▸ Task details: Omit the pictures and print exactly the lines of the listing below, starting at the first and ending at the line containing "PI = math.pi".
┌─ Information provided
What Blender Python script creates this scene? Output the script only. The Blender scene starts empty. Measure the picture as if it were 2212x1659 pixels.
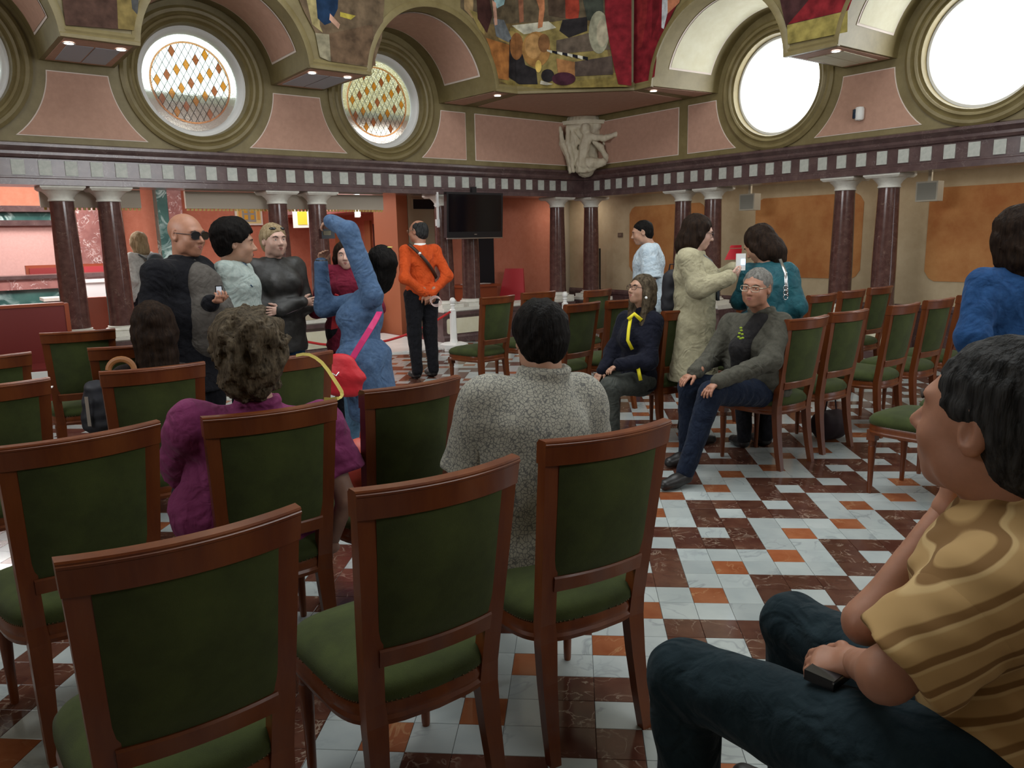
import bpy, math, random
import numpy as np
from mathutils import Vector, Matrix
random.seed(7)
rng = np.random.default_rng(7)
SC = bpy.context.scene
COL = SC.collection
PI = math.pi

# ------------------------------------------------------------------ camera
F_PX = 1661.55
CAM_H = 1.57
def cam_axes(pitch, yaw, roll):
    cy, sy, cp, sp = math.cos(yaw), math.sin(yaw), math.cos(pitch), math.sin(pitch)
    f = Vector((sy*cp, cy*cp, -sp)); r = Vector((cy, -sy, 0)); u = r.cross(f)
    cr, sr = math.cos(roll), math.sin(roll)
    return cr*r + sr*u, -sr*r + cr*u, f
CR, CU, CF = cam_axes(.185044, -.0844618, -.0212014)
cd = bpy.data.cameras.new('camera'); cam = bpy.data.objects.new('camera', cd); COL.objects.link(cam)
cd.sensor_width = 36; cd.lens = 36*F_PX/2212; cd.clip_start = .05; cd.clip_end = 200
m = Matrix.Identity(4)
for i, v in enumerate((CR, CU, -CF)):
    m[0][i], m[1][i], m[2][i] = v
m[2][3] = CAM_H
cam.matrix_world = m
SC.camera = cam

# ------------------------------------------------------------------ colour management, world, large lights
SC.view_settings.view_transform = 'Standard'
SC.view_settings.look = 'None'
SC.view_settings.gamma = 1
SC.view_settings.use_curve_mapping = False
SC.view_settings.exposure = -0.1
SC.cycles.max_bounces = 6
SC.cycles.diffuse_bounces = 3
SC.cycles.glossy_bounces = 3
SC.cycles.transmission_bounces = 6
SC.cycles.sample_clamp_indirect = 4
w = bpy.data.worlds.new('world'); SC.world = w; w.use_nodes = True
w.node_tree.nodes['Background'].inputs[0].default_value = (.86, .94, 1, 1)
w.node_tree.nodes['Background'].inputs[1].default_value = 3.0

# ------------------------------------------------------------------ room frame: a runs along the left wall, b along the right wall
AL = math.radians(43)
C0 = Vector((.161, 13.808, 0))
DL = Vector((-math.cos(AL), -math.sin(AL), 0))
DR = Vector((math.sin(AL), -math.cos(AL), 0))
def W(p):
    return C0 + p[0]*DL + p[1]*DR + Vector((0, 0, p[2]))
def W3(a, b, z=0): return W((a, b, z))
def toab(x, y):
    q = Vector((x, y, 0)) - C0
    return q.dot(DL), q.dot(DR)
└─
▸ Solution:
What Blender Python script creates this scene? Output the script only. The Blender scene starts empty. Measure the picture as if it were 2212x1659 pixels.
import bpy, math, random
import numpy as np
from mathutils import Vector, Matrix
random.seed(7)
rng = np.random.default_rng(7)
SC = bpy.context.scene
COL = SC.collection
PI = math.pi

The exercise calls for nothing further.